I've been playing with the notion that syntax and semantics are simply
opposing directions in a Grangeresque high order push down automata
grammar. HOPDAs have the virtue that their quasi-context sensitivity lends
them to what I like to call UTM fictions that we all indulge as we program
computers.

On Fri, Jan 23, 2026 at 12:36 AM <[email protected]> wrote:

>
> https://agi.topicbox.com/groups/agi/T0518db1e3a0c25c5/preprocessor-for-hutter-prize
> Good messages here. I just saw them now. Still need to read them.
> Yes (lol) water water is rare, I also have mine lowering there right after
> it sees a word to prime it stronger.
>
> Matt here is how my semantic model works below. Is mine better or worse
> than yours?
>
> My current implementation just makes a 2 byte-depth tree. The 1st breadth
> (the first root bytes) are the word on the right side of words (ex. "dog
> sleeps") (that means I took every 2 words in the dataset and switched their
> order just so i could store them like this: sleeps dog). This makes
> building the word relations faster because the root starts with the shared
> proofs first. Now: after the trees is built, I have a list that has 256
> lists, each of these lists has 256 zeros. This is the relation score
> 0.0-1.0 for every byte to every byte. Now, I check every root byte: Say we
> have "sleeps": if we have dog, cat, horse, human after this byte in the
> mini tree, i go to other thing we made also - the 256 lists we made, and i
> go to therefore dog, cat, horse, and human since they are what we have at
> hand after this root byte. I give each to each a score. Now, what is that
> score is calculated this way: How many counts does dog have? 550? How many
> counts does cat have? 1000? If dog is lower, I normalize it. In this
> example dog is about 2x more rare in the dataset. So what I do is I check
> also: how many do they share here in the mini tree? We have in the mini
> tree "sleeps dog" x2 and "sleeps cat" x10. So what I do is, if dog is lower
> in counts total, I up the "sleeps dog" artificially from 2 to 2*2=4. So now
> we have 4. Dog and cat share 4. So then I store this in dog's list, and
> that is stored like this: 4 / total counts. Because if dog and cat share 4
> but dog has 1 billion counts in the dataset (so does cat after
> normalization), then while they share 4, they really share almost nothing,
> because if they shared 100% then they would share 1 billion as well. So it
> is stored as a PART of the final amount. We come back to dog's list in the
> NEXT proof. If dog and cat share more proofs, we will add more score on top
> the score we just saved. We only did 1 part so far I'm saying. Lastly, I
> also give proofs downranking if they are too common, this improved the
> score. Rare words help prove 2 words are related, while common words have
> much less effect.
>
> I just realized something (?): I read a lot about Transformers, but no one
> seems to have explained something I just understood tonight: The token
> embedding step (after Byte Pair Encoding (Token IDs)) is NOT only related
> word dimensional vectors, the dimensional vectors also store the word's
> syntax. So "cat" can be in a "space" near animal (semantic) related words,
> but this vector can also have "info" and have simultaneously the word "cat"
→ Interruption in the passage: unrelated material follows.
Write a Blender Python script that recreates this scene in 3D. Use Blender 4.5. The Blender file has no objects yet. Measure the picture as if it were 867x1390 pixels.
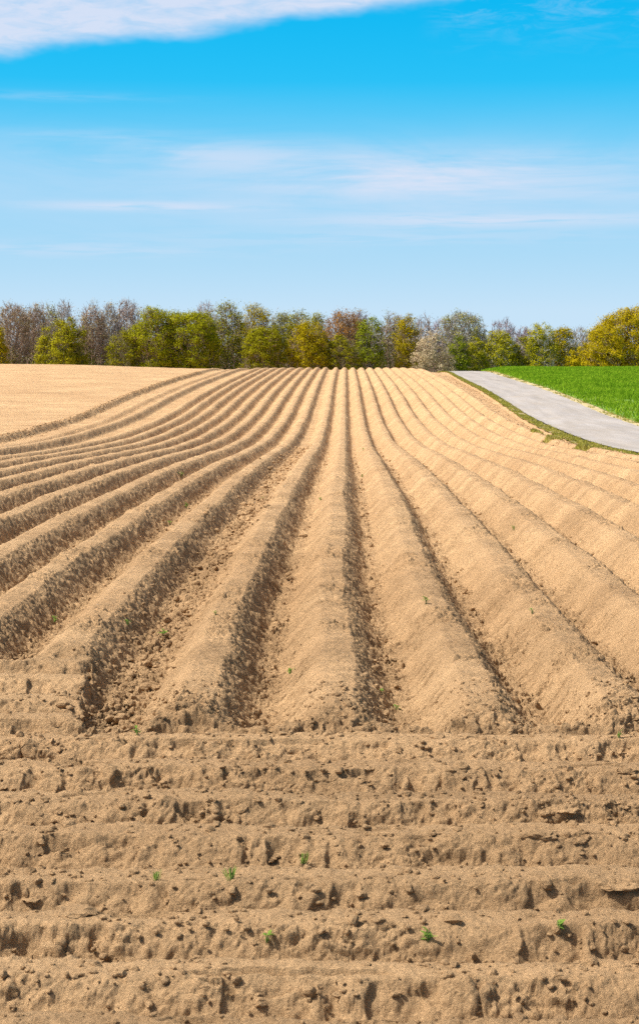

> near other words that are syntax words (not related words). So then, as
> these embeds flow up the Transformer, it is adding info, making the last
> vector of the User's Prompt (apparently only that vector is used to get the
> next words after all computation is done) more and more specialized and
> clearer, until at the last place it is unembed and this vector is therefore
> used to check against every word vector in a vocab, and so if it was had
> 100 animal names to the left of it in the prompt, it will predict those,
> not a next word, but a related word, while if it didn't have animal words
> much next to it and more syntax sentence flow words, it will predict such
> one of those type, correspondingly of course based on the sentence. So,
> it's not doing priming "and" syntax conditionalism "and" related words
> "mechanisms", it's just doing dimensional vectors that have both types
> already
>
> hmm let's compare:
>
> my way:
> 1. build syntax tree
> 2. build semantic tree
> 1. translate last word(s) to get next words (already includes without
> translation, for to search the tree)
> 2. translate last words to vote on next words
>
> their way:
> 1. build dimensional syntax vocab vectors
> 2. also is building into those dimensional vectors the semantic, using
> separate method still
> 1.&2.&nope???: but then it does seem to do a few "more things here, it is
> using self attention (each word looks at each word) which allows it to make
> the last token word's vector "become" either a semantic thing (if all the
> words are just related words, this makes sense and is ok) or a syntactic
> word (if not related words are to the left of it), yes it's doing priming
> and next word prediction in 1 go but then they are also after this self
> attention sending the vectors up into a FFN and stuff like that which is
> another step. Idk why now, exactly.